→ **Stated exercise**
Pull each line holding the word "that" from the data.

→ **Recorded data**
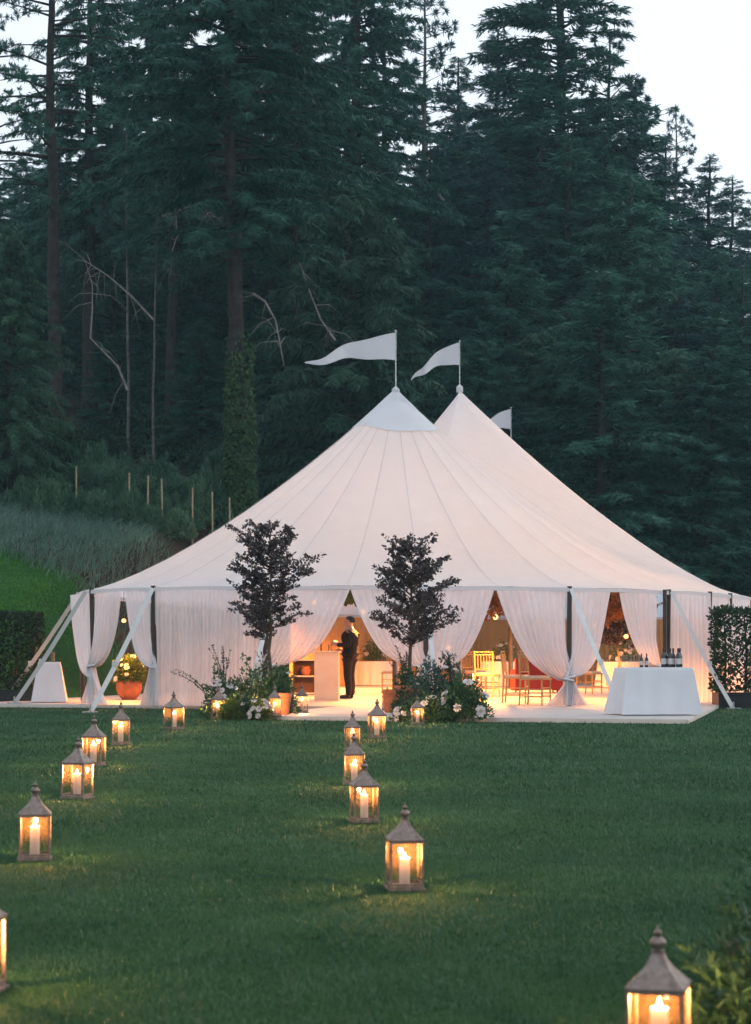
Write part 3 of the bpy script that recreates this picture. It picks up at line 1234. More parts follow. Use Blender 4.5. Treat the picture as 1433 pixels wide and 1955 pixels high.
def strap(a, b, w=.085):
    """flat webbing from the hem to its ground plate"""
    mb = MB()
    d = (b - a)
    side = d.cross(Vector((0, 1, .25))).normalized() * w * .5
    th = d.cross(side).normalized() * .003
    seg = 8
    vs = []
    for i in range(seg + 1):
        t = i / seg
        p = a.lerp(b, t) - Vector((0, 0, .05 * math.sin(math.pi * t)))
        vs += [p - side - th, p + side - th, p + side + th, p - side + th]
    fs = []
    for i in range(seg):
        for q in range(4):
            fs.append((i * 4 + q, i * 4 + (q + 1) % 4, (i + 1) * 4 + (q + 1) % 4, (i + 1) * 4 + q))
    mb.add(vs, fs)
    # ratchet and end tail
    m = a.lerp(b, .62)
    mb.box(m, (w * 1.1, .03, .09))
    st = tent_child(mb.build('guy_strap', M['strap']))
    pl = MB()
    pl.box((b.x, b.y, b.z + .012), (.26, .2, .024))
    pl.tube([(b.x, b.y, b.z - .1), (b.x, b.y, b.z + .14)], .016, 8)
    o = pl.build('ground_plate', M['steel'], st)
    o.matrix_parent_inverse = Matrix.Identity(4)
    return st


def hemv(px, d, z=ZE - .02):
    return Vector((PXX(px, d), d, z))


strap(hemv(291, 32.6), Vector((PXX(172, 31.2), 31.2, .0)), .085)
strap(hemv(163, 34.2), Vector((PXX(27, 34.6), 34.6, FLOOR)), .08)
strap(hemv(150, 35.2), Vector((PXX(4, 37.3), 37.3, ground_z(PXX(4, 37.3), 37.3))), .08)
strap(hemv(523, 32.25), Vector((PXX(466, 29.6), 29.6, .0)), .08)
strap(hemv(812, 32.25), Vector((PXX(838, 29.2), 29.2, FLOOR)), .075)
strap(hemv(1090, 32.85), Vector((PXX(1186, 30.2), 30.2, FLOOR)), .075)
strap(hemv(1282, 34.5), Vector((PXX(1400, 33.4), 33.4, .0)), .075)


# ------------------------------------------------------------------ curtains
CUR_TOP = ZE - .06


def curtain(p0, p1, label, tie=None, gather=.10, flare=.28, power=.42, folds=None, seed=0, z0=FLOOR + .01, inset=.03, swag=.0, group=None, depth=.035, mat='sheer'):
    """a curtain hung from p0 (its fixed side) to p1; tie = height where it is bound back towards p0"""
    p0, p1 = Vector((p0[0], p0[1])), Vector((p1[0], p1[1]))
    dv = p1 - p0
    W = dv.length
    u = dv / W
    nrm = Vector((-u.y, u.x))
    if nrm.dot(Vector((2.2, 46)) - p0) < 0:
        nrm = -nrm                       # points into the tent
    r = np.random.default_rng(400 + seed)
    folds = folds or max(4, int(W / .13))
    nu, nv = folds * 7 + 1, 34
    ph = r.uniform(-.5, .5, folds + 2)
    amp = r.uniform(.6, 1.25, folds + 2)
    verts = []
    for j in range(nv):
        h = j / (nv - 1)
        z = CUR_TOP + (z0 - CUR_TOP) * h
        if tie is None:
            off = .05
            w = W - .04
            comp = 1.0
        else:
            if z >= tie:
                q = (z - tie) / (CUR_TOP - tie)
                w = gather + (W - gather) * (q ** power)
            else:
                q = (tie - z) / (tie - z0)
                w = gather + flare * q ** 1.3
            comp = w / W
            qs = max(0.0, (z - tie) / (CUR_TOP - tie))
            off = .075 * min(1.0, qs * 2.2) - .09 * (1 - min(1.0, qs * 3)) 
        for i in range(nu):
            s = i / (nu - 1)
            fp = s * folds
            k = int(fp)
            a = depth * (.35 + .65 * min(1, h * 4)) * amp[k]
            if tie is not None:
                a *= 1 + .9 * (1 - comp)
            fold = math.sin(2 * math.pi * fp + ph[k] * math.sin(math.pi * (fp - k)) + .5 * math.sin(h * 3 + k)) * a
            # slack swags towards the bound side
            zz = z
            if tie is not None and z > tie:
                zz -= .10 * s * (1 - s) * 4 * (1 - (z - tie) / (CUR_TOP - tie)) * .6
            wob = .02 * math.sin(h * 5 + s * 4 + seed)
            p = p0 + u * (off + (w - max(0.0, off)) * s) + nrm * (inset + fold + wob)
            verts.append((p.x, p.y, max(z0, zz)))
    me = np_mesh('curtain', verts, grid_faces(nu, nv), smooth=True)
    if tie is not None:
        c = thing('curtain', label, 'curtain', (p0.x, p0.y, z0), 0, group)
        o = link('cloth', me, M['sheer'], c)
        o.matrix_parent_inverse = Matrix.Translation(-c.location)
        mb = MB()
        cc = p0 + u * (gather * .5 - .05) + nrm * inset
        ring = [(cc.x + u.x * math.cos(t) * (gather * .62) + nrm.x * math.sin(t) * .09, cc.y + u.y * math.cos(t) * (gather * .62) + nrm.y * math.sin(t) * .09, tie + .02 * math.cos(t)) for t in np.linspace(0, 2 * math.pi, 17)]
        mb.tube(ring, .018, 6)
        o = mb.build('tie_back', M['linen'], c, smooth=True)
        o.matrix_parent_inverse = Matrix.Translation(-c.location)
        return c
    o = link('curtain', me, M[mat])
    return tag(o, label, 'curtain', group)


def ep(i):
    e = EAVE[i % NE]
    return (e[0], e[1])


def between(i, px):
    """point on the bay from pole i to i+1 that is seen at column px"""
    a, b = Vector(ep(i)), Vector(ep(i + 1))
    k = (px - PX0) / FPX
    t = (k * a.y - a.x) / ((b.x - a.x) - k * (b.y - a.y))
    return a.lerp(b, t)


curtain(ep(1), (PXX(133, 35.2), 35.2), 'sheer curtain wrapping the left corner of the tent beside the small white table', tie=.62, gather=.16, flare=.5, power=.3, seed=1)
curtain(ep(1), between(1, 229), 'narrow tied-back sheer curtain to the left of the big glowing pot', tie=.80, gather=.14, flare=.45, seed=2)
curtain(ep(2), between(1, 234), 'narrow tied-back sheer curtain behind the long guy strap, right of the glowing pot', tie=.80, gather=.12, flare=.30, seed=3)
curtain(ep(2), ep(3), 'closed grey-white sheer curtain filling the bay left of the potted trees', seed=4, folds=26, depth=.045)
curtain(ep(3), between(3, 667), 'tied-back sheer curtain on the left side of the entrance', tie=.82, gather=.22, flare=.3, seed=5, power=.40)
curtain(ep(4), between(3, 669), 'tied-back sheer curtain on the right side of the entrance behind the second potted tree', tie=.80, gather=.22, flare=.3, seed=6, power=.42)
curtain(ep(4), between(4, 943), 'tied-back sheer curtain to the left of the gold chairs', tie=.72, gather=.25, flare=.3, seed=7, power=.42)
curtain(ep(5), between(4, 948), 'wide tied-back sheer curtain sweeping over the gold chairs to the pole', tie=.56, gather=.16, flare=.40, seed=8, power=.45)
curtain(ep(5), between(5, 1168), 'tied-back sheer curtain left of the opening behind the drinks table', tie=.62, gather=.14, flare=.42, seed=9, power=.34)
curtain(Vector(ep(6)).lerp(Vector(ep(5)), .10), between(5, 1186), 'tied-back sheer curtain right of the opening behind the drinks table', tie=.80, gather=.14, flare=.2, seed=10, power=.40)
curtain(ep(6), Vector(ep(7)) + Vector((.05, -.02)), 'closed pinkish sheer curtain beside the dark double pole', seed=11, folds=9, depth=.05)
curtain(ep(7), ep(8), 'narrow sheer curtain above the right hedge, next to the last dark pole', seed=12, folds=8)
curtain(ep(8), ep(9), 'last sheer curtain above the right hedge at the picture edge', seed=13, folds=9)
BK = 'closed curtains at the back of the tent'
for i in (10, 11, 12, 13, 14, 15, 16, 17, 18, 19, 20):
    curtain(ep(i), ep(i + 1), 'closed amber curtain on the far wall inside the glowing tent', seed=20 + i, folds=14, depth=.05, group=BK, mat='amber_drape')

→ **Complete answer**
Write part 3 of the bpy script that recreates this picture. It picks up at line 1234. More parts follow. Use Blender 4.5. Treat the picture as 1433 pixels wide and 1955 pixels high.
    """point on the bay from pole i to i+1 that is seen at column px"""